Crampton echoes this idea and stresses it as a key part of the screenplay's evolution over the five-year development process.
"We wanted to highlight a woman's awakening to herself, to recapturing her youth and gaining a zest for life and having feelings like she never had before in her life," she says. "We wanted it to be a film about hope and renewal. All those things were in there, but we wanted to highlight different aspects that maybe weren't as fully fleshed out as originally in the original draft."
Of course, the film is called Jakob's Wife, which means the marriage at its core is a key part of the narrative. That meant Crampton needed a strong scene partner, and to fill that role she and Stevens turned to genre mainstay Larry Fessenden (The Last Winter, Habit), who heightened the sense of tonal versatility that runs through the film. Whether Jakob's Wife is moving into full-on body horror territory or playing with domestic dark comedy, he rises to the occasion with every scene. For Crampton, it's a testament to both Fessenden's talent and their working relationship, which the friends and collaborators fleshed out by renting a house together during the film's shoot in Mississippi.
"I think it's a story that any longtime couple can relate to, whether you're male or female or two males or two females or whoever you are. Any couple that's together for a long time, what happens to you? Where is your individuality, and who are you? Many times, we get stuck in our roles and who we are as people, and we have a hard time breaking out," Crampton says. "There's a comfortability that you get with being with somebody for a long time, but there's also a complacency that happens and a flattening. With this horrible happening, it reinvigorates both of them into being the people that I think they always aspired to be, and they finally get a second chance at that. It's like a second chance for this couple to be something more than who they were originally."

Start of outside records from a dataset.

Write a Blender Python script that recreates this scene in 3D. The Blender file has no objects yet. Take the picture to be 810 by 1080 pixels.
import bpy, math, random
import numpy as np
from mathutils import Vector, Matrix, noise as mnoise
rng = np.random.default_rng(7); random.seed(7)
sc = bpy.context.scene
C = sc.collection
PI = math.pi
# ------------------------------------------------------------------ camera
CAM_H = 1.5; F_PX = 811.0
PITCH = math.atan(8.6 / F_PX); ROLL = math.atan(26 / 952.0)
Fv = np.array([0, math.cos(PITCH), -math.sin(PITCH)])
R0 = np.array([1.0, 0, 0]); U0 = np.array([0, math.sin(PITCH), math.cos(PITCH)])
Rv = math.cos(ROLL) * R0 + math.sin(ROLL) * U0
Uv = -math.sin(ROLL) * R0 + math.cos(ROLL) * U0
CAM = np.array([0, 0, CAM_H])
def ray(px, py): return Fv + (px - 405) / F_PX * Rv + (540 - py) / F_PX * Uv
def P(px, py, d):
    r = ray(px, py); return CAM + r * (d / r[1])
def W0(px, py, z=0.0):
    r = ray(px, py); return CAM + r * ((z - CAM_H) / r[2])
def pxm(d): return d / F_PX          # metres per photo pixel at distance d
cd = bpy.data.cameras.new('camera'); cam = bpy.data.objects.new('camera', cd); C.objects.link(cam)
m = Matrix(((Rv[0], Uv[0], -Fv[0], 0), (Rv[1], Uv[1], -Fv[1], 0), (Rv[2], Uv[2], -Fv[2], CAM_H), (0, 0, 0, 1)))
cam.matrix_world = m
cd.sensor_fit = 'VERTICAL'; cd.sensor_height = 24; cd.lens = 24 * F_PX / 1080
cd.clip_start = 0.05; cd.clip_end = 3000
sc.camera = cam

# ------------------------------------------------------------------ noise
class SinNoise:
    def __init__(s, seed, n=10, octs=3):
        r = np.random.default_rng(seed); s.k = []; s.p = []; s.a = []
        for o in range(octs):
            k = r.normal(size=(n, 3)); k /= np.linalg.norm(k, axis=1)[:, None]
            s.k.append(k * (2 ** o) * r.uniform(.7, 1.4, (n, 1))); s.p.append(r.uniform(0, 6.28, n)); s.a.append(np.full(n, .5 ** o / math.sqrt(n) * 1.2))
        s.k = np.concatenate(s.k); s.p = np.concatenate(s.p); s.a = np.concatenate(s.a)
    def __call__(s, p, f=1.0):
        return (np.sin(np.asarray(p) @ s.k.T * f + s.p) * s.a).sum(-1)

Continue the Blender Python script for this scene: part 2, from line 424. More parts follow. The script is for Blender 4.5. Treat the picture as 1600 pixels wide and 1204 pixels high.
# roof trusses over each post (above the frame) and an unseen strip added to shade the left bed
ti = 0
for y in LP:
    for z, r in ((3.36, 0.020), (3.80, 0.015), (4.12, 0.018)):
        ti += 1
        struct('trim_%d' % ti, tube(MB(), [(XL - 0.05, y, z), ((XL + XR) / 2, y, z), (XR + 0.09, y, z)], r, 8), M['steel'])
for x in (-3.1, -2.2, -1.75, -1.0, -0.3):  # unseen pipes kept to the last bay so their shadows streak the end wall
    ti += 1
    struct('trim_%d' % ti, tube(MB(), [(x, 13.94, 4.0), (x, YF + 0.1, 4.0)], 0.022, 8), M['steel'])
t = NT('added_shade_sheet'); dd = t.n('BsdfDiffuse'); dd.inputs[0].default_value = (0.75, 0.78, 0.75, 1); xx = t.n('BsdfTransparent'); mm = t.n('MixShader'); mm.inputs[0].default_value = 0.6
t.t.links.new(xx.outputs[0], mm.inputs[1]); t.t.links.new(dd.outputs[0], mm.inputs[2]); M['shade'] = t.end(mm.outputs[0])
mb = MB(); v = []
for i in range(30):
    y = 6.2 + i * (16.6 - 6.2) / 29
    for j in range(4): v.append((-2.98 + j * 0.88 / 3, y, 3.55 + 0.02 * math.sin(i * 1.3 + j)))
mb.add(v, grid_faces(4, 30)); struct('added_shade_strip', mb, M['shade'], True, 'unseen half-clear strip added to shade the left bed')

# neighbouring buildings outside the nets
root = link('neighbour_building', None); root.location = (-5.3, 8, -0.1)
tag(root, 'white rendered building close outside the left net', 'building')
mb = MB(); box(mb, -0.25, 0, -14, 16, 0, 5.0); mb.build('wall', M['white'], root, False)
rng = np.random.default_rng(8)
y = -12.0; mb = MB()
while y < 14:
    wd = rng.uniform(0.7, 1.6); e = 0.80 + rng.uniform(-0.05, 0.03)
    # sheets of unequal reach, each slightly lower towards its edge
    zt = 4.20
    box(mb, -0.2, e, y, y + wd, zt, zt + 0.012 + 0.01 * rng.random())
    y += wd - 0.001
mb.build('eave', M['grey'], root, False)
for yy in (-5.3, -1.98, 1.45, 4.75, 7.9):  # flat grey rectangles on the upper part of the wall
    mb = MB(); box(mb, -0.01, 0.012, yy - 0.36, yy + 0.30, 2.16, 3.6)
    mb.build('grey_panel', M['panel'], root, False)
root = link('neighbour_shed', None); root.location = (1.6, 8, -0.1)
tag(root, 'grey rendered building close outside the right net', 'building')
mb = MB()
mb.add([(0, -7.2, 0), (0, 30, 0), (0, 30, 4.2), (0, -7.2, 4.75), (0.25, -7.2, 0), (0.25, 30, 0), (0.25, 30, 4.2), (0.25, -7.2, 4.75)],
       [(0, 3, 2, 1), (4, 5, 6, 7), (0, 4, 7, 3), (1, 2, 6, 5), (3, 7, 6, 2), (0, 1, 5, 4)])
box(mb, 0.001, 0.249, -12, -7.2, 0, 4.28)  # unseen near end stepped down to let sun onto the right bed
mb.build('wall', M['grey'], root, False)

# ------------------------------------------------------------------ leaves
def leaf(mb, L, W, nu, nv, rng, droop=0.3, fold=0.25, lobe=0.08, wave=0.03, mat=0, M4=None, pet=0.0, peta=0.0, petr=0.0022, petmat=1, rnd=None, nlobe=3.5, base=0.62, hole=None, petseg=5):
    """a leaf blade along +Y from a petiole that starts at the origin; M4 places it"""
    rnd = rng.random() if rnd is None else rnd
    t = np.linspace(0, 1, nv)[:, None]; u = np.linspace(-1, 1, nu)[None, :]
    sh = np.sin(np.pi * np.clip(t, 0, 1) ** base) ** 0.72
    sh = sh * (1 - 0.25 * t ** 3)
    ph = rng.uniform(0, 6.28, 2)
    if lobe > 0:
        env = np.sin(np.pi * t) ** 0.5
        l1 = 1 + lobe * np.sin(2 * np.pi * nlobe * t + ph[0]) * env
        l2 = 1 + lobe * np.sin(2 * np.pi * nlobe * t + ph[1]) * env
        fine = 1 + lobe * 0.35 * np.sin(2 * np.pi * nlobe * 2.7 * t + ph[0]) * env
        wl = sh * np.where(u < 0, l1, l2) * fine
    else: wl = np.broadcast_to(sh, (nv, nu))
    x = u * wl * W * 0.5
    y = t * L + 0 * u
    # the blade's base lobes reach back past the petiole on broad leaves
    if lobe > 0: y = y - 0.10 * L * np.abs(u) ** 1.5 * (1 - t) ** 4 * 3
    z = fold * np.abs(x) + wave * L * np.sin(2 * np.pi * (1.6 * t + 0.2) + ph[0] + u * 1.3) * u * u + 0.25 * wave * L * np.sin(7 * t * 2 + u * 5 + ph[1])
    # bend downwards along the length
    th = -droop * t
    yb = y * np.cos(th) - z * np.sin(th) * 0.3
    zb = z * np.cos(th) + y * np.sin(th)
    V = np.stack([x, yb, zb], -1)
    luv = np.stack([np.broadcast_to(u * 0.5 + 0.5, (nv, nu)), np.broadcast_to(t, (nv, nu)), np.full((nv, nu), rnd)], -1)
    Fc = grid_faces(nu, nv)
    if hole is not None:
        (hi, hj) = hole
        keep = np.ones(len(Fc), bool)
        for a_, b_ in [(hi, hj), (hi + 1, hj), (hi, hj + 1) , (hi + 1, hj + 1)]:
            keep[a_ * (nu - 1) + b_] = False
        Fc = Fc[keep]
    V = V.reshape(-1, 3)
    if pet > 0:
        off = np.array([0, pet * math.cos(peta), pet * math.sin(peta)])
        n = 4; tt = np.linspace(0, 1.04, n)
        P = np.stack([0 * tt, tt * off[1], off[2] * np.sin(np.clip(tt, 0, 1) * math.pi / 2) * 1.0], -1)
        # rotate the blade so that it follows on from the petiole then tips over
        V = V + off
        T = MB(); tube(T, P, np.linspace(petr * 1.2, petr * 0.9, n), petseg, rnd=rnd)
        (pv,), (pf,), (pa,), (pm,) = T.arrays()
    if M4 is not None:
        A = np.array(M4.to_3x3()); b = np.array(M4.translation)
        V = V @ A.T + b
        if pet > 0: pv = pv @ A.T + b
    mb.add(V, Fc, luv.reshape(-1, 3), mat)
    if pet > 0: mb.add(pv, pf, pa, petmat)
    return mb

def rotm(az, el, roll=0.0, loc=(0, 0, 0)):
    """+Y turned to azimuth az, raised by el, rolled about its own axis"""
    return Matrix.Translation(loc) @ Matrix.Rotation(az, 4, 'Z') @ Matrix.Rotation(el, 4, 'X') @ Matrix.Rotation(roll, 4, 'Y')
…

Stevens adds that because Fessenden is also a filmmaker "and such an ambassador to genre filmmakers and other filmmakers, another thing that he brings is... such a good spirit, and he's got such a good heart."
After years of development, Jakob's Wife finally celebrated its world premiere last month during SXSW 2021, where both the film and Crampton in the leading role were greeted with enthusiastic praise. Now, as the film nears its wider release, Stevens is eager for an ever larger audience to see the film, and to appreciate Crampton's work not just as a performer, but as a producing force and an evangelist for horror cinema and all it's capable of.
"In general, she's one of the great ambassadors of the genre," Stevens says. "What I mean by that is, she's constantly reaching out and trying her best to lift people up, and help people get closer to achieving whatever their goals are. She does it tirelessly. She's filled with not just enthusiasm for the genre, but for the people who make it. This is somebody who's been in this business for a very long time. And so, I find that so admirable, to see her every single day, helping other people. As a producer, I think that's one of the beautiful things about working with her, she's there to help. She wants to help people, or certainly in the case of Jakob's Wife, every single time we would run into a challenge, she was there to help figure out how to solve it."
Jakob's Wife is in select theaters and available digitally and on demand Friday.